Ein schillernder Charakter
De Kerangal gelingt mit ihrem Porträt eines jungen Kochs auf bemerkenswerte Weise zweierlei: Zum einen vermag sie es, die sehr eigene und faszinierende Welt der Küchen, Großmärkte, Bistros und Restaurants auf sinnlich-präzise Weise zu beschreiben, ohne dass der Text je in den manchmal schwülstigen, prätentiösen Jargon sogenannter Feinschmeckermagazine und Restaurantkritiken abgleitet. Sie zeigt, was es heißt, in diesem Beruf zu arbeiten, zeigt die Faszination und Magie, die davon ausgeht, zugleich aber auch das Triste, Deprimierende und die immensen persönlichen Opfer, die eine Karriere erfordert.
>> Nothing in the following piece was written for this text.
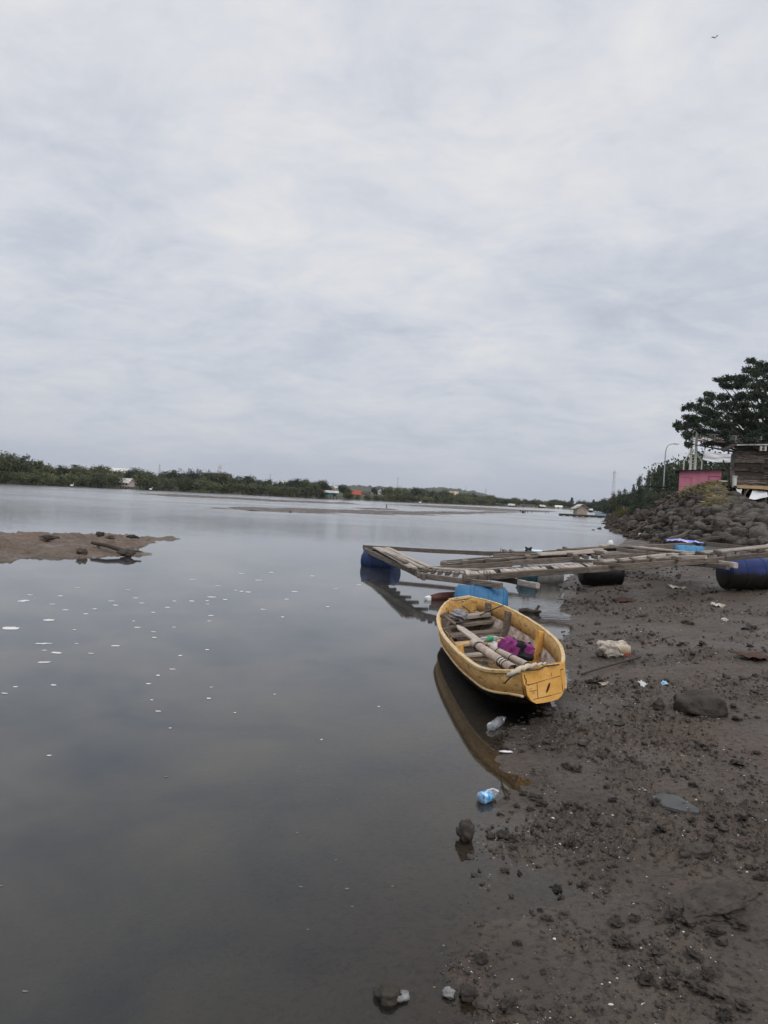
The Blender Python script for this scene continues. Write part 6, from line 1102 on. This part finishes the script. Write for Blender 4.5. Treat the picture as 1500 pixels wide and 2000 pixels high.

Zum anderen wird hier in konzentrierten Kapiteln ein eigenwilliger, schillernder Charakter gezeichnet. Mauro hat ein Ziel im Leben, das er rastlos und mit unbedingtem Willen verfolgt, doch nie ganz zu erreichen vermag. Immer wieder drängt es ihn fort, vertreibt eine neue Idee, ein anderes Konzept die Ernüchterung des Bisherigen. Unerreichbar bleibt damit aber am Ende auch die Figur selbst; seine Erzählerin vermag ihn zu beobachten, gelegentlich auch auf einem Abschnitt seiner Reise zu begleiten, doch richtig nah kommt sie ihm nicht. Fast ein wenig geisterhaft streift dieser Mauro durch sein Leben und die Küchen, in denen er arbeitet. Vielleicht aber lässt ihn gerade diese Unvollkommenheit so menschlich erscheinen.
Maylis de Kerangal: „Porträt eines jungen Kochs“. Roman. Aus dem Französischen von Andrea Spingler. Suhrkamp Verlag, Berlin 2020. Gebunden, 94 Seiten. ISBN 978-3-518-47077-0.